Victorianists committed to anachronisms can cultivate new relationships with Victorian pasts and create opportunities for “queer historical touches.” Through these touches, we demonstrate how Victorian Studies generates theory rather than simply illustrating it, and challenge the assumption that the Victorian period is a period of the “imperial prude.” For, when we simply apply the lessons of postcolonial and queer theory to the Victorian period, we further confirm the assumption that Victorian Britain provides “reassuring ‘islands of whiteness’” for students and scholars alike.[7] But if we foster lived relationships between past and present, postcolonial theory and Victorian empire, queer theory and Victorian sexuality, we can disrupt both Victorian Studies’ island mentality and its whiteness. A form of Victorian Studies grounded in multiple anachronisms interrogates our claims to distance, acknowledges our affective attachments (and their limits), and opens up new political horizons.

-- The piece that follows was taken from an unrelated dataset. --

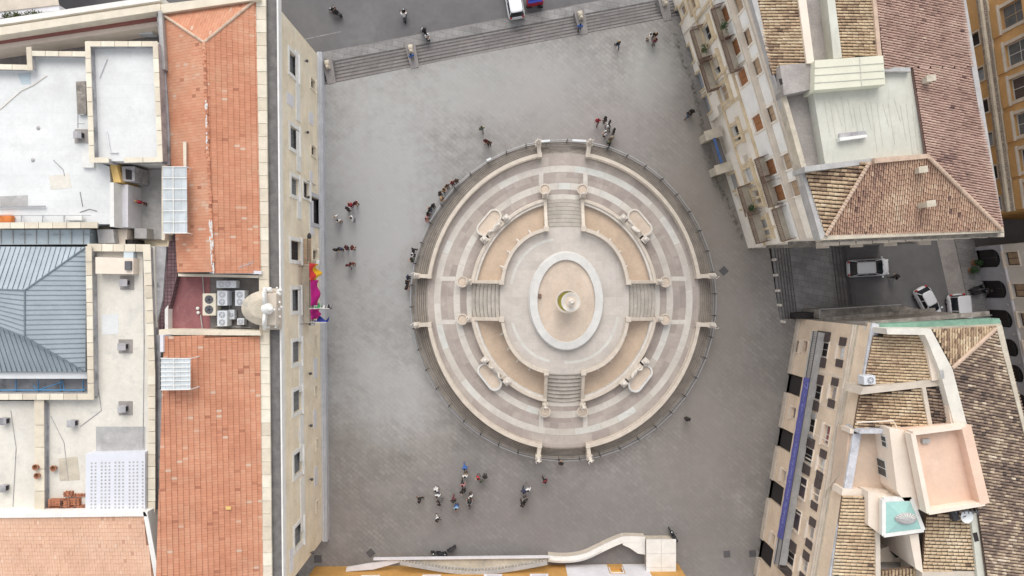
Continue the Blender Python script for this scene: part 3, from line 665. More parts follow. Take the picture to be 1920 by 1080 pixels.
# central oval basin
BX, BY = P(1062, 564.5, 3.3)[:2]; sv = (CX, CY); CX, CY = BX, BY
r = MB(); ring(r, 2.86, 4.08, 3.66, 4.85, ZP, 3.3, N=96); ring(r, 3.5, 4.7, 3.78, 4.98, ZP, ZP + .2, N=96); ob = r.build("oval_basin", M['marbleg'], F0, bevel=.05)
r = MB(); r.prism([ell(2.9, 4.1, 2 * pi * i / 72) for i in range(72)], ZP, 3.02); r.build("basin_water", M['water2'], F0)
b_ = P(1012, 555, 3.1); r = MB().box((b_.x, b_.y, 3.1), (.32, .4, .3)); r.build("pump_box", M['rust'], F0, bevel=.02)
# central stem with stacked bowls and the crowning figure
r = MB(); c = (BX, BY, 2.6)
r.lathe(c, [(1.0, .3), (1.0, .5), (.8, .6), (.55, .9), (.6, 1.1), (.35, 1.25), (.3, 1.5)], 28); r.build("pedestal", M['marble'], F0, smooth=False)
r = MB(); r.lathe(c, [(.3, 1.45), (.5, 1.5), (.85, 1.75), (1.15, 2.05), (1.17, 2.15), (1.03, 2.15), (.98, 2.03), (.7, 1.9), (.2, 1.88)], 36); lb = r.build("lower_bowl", M['balus'], F0)
MB().lathe((BX, BY, 4.6), [(.95, 0), (.95, .03)], 32).build("bowl_water", M['algae'], lb)
r = MB(); r.lathe(c, [(.3, 1.85), (.34, 2.6), (.2, 3.2), (.34, 3.8), (.2, 4.6), (.3, 5.0), (.2, 5.3), (.45, 5.4), (.8, 5.66), (.9, 5.85), (.88, 5.93), (.78, 5.9), (.5, 5.78), (.1, 5.76)], 28); ub = r.build("upper_bowl", M['marble'], F0)
MB().lathe((BX, BY, 8.36), [(.66, 0), (.66, .03)], 24).build("bowl_water", M['water2'], ub)
r = MB(); r.lathe((BX, BY, 8.3), [(.2, 0), (.2, .6), (.32, .7), (.34, .8), (.12, .85)], 14); r.build("finial_post", M['marble'], F0)
CX, CY = sv
# statue meshes
def grow(verts, edges, radii, sub=1):
    me = bpy.data.meshes.new("tmp"); me.from_pydata(verts, edges, []); me.update(); o = bpy.data.objects.new("tmp", me); C.objects.link(o)
    sk = o.modifiers.new("skin", 'SKIN'); sk.use_smooth_shade = True
    for v, rr in zip(me.skin_vertices[0].data, radii): v.radius = (rr, rr) if isinstance(rr, (int, float)) else rr
    me.skin_vertices[0].data[0].use_root = True
    if sub: sb = o.modifiers.new("sub", 'SUBSURF'); sb.levels = sub; sb.render_levels = sub
    dg = bpy.context.evaluated_depsgraph_get(); nm = bpy.data.meshes.new_from_object(o.evaluated_get(dg)); bpy.data.objects.remove(o); nm.materials.clear(); return nm
def figure(pose):
    """joint table of a 1.72 m person facing +Y; returns skeleton verts, edges, radii"""
    p = dict(pelvis=(0, 0, .95), spine=(0, .0, 1.15), chest=(0, .01, 1.36), neck=(0, 0, 1.5), head=(0, .02, 1.6), top=(0, .01, 1.68))
    for s, k in ((-1, 'l'), (1, 'r')):
        p[k + 'sh'] = (s * .17, 0, 1.42); p[k + 'el'] = (s * .235, -.03, 1.14); p[k + 'wr'] = (s * .245, .07, .9)
        p[k + 'hip'] = (s * .09, 0, .9); p[k + 'kn'] = (s * .1, .02, .5); p[k + 'an'] = (s * .1, -.03, .09); p[k + 'to'] = (s * .115, .14, .04)
    p.update(pose); return p
RAD = dict(pelvis=(.13, .1), spine=(.12, .09), chest=(.15, .1), neck=.055, head=(.075, .09), top=.06, sh=.062, el=.043, wr=.03, hip=.085, kn=.058, an=.04, to=.035)
def body_mesh(pose):
    p = figure(pose); names = list(p); idx = {n: i for i, n in enumerate(names)}; V = [p[n] for n in names]; E = []
    for a, b in (('pelvis', 'spine'), ('spine', 'chest'), ('chest', 'neck'), ('neck', 'head'), ('head', 'top')): E.append((idx[a], idx[b]))
    Rr = [RAD[n] if n in RAD else RAD[n[1:]] for n in names]
    for k in 'lr':
        for a, b in (('chest', k + 'sh'), (k + 'sh', k + 'el'), (k + 'el', k + 'wr'), ('pelvis', k + 'hip'), (k + 'hip', k + 'kn'), (k + 'kn', k + 'an'), (k + 'an', k + 'to')): E.append((idx[a], idx[b]))
        w = Vector(p[k + 'wr']); d = (w - Vector(p[k + 'el'])).normalized(); sd_ = d.cross(Vector((0, 0, 1)) if abs(d.z) < .8 else Vector((1, 0, 0))).normalized()
        pa = w + d * .06; V.append(tuple(pa)); Rr.append(.032); ip = len(V) - 1; E.append((idx[k + 'wr'], ip))
        for j, (off, L_) in enumerate(((-.03, .06), (-.01, .075), (.01, .07), (.03, .055))):
            a = pa + sd_ * off + d * .03; b = a + d * L_ + d.cross(sd_) * .02; V += [tuple(a), tuple(b)]; Rr += [.011, .008]; E += [(ip, len(V) - 2), (len(V) - 2, len(V) - 1)]
        a = w + d * .03 - sd_ * .05; V.append(tuple(a)); Rr.append(.011); E.append((ip, len(V) - 1))
    return grow(V, E, Rr)
STANDP = {}; 
CONTRA = dict(rel=(.33, .05, 1.22), rwr=(.2, .28, 1.32), lel=(-.27, -.08, 1.15), lwr=(-.2, .1, .95), lkn=(-.12, .08, .5), lan=(-.14, 0, .09), lto=(-.17, .16, .04), head=(.03, .03, 1.6), top=(.03, .02, 1.68))
REACH = dict(rel=(.3, .03, 1.6), rwr=(.26, .1, 1.86), lel=(-.3, -.05, 1.2), lwr=(-.12, .15, 1.12), rkn=(.12, .07, .5))
stat_mesh = [body_mesh(CONTRA), body_mesh(REACH)]
for m_ in stat_mesh:
    m_.materials.append(M['marble']); m_.name = "statue_figure"
drape = MB().lathe((0, 0, 0), [(.26, 0), (.24, .3), (.2, .7), (.17, 1.0), (.13, 1.05)], 14, 1, .8); 
sp = MB().box((0, 0, .05), (.55, .5, .1))
first = {}
def statue(c, z, sc, rz, lab, which):
    key = which
    if key not in first:
        r = thing("marble_statue", (0, 0, 0), "", "statue", "marble statues around the fountain")
        o = bpy.data.objects.new("figure", stat_mesh[which]); C.objects.link(o); o.location = (0, 0, .09); adopt(o, r)
        drape.build("drapery", M['marble'], r, smooth=True); sp.build("base", M['balus'], r, bevel=.02); first[key] = r
    else: r = copy_tree(first[key])
    r.location = (c[0], c[1], z); r.scale = (sc,) * 3; r.rotation_euler = (0, 0, rz); r["label"] = lab
qn = {(-1, 1): "upper-left", (1, 1): "upper-right", (-1, -1): "lower-left", (1, -1): "lower-right"}
cnt = {}
for i, (c, z, kd, sx, sy) in enumerate(STAT):
    k = (kd, sx, sy); cnt[k] = cnt.get(k, 0) + 1; first_ = cnt[k] == 1
    wh = ["beside the fountain's %s outer opening, on its %s balustrade post", "at the foot of the %s inner stair, on its %s newel"][kd == 'inner']
    if kd == 'outer': st_ = (("left" if sx < 0 else "right") if first_ else ("top" if sy > 0 else "bottom"))
    else: st_ = (("top" if sy > 0 else "bottom") if first_ else ("left" if sx < 0 else "right"))
    statue(c, z, 1.0 if kd == 'outer' else .9, math.atan2(c.y - CY, c.x - CX) - pi / 2, "marble statue " + wh % (st_, {'top': 'left' if sx < 0 else 'right', 'bottom': 'left' if sx < 0 else 'right', 'left': 'upper' if sy > 0 else 'lower', 'right': 'upper' if sy > 0 else 'lower'}[st_]), i % 2)
statue((BX, BY), 9.12, .85, R(200), "white marble figure crowning the stacked bowls at the fountain's centre", 0)
# four long basins with carved river gods on the pool wall
for sx, sy, px, py, ang in ((-1, 1, 917, 417, 50), (1, 1, 1200, 417, -50), (-1, -1, 918, 707, -52), (1, -1, 1201, 710, 52)):
    c = P(px, py, ZT + .7); rz = R(ang); r = MB(); hl, hw = .85, .72; 
    def cap(hl, hw, z, N=10): 
        pts = []
        for i in range(N + 1): a = -pi / 2 + pi * i / N; pts.append((hl + hw * math.cos(a), hw * math.sin(a)))
        for i in range(N + 1): a = pi / 2 + pi * i / N; pts.append((-hl + hw * math.cos(a), hw * math.sin(a)))
        return [(c.x + x * math.cos(rz) - y * math.sin(rz), c.y + x * math.sin(rz) + y * math.cos(rz), z) for x, y in pts]
    r.rows([cap(hl, .55, ZT), cap(hl, .5, ZT + .2), cap(hl, .72, ZT + .55), cap(hl, .74, ZT + .72), cap(hl, .56, ZT + .72), cap(hl, .5, ZT + .5)], closed=True)
    ob = r.build("long_basin", M['marble'] if sy > 0 else M['marbleg'], F0)
    MB().prism(cap(hl, .52, 0), ZT + .4, ZT + .56).build("basin_water", M['water2'], ob)
    # carved wall group
    q0 = P(px - sx * 0, py, ZT); dirv = Vector((CX - c.x, CY - c.y)).normalized(); m2 = Vector((c.x, c.y)) + dirv * .95; tx = Vector((-dirv.y, dirv.x))
    g2 = thing("river_god_statue", (m2.x, m2.y, 1.7), "reclining marble river god behind the long basin in the %s quarter of the fountain" % qn[(sx, sy)], "statue", "reclining river gods of the fountain")
    w_ = MB(); w_.tube([(*(m2 - tx * .75), 1.95), (*(m2 - tx * .3), 1.98), (*(m2 + tx * .1), 2.1), (*(m2 + tx * .45), 2.45), (*(m2 + tx * .5), 2.72)], [.08, .16, .24, .2, .12], 10)
    w_.ball((*(m2 + tx * .52), 2.85), .14, 10); w_.tube([(*(m2 + tx * .42), 2.5), (*(m2 + tx * .75 - dirv * .2), 2.2), (*(m2 + tx * .9 - dirv * .1), 2.0)], [.09, .07, .05], 7)
    w_.tube([(*(m2 - tx * .3), 2.0), (*(m2 - tx * .7 - dirv * .25), 2.3), (*(m2 - tx * 1.05 - dirv * .15), 1.95)], [.13, .1, .06], 7); w_.build("figure", M['marble'], g2, smooth=True)
    w_ = MB(); w_.box((*m2, 1.82), (2.1, .55, .22), math.atan2(tx.y, tx.x)); w_.build("plinth", M['balus'], g2, bevel=.04)
    for s in (-1, 1):
        q = m2 + tx * s * 1.55; r = MB(); r.box((q.x, q.y, ZT + .55), (.55, .6, 1.1), math.atan2(tx.y, tx.x)); r.box((q.x, q.y, ZT + 1.14), (.66, .7, .1), math.atan2(tx.y, tx.x))
        r.ball((q.x, q.y, ZT + 1.4), .24, 10); r.build("wall_post", M['marble'], F0, bevel=.03)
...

[1] Matthew Charles Rowlinson, “Theory of Victorian Studies: Anachronism and Self-Reflexivity” Victorian Studies 47:2 (Winter 2005): 251.
[2] Ibid., 241.
[3] Provincializing Europe: Postcolonial Thought and Historical Difference (Princeton: Princeton University Press, 2000), 243.
[4] Chakrabarty, 249.
[5] Carolyn Dinshaw, “Theorizing Queer Temporalities: A Roundtable Discussion” GLQ: A Journal of Lesbian and Gay Studies 13:2-3 (2007): 178. Carolyn Dinshaw is one of many queer theorists interested in queer time and relationality. Other theorists of note: José Esteban Muñoz, Elizabeth Freeman, and Valerie Rohy.
[6] Michel Foucault’s The History of Sexuality, Vol. 1 Trans. Robert Hurley (New York: Pantheon Books, 1978). Foucault, 3.
[7] Elaine Freedgood, quoting Antoinette Burton, in “Islands of Whiteness” Victorian Studies 54:2 (Winter 2012): 299.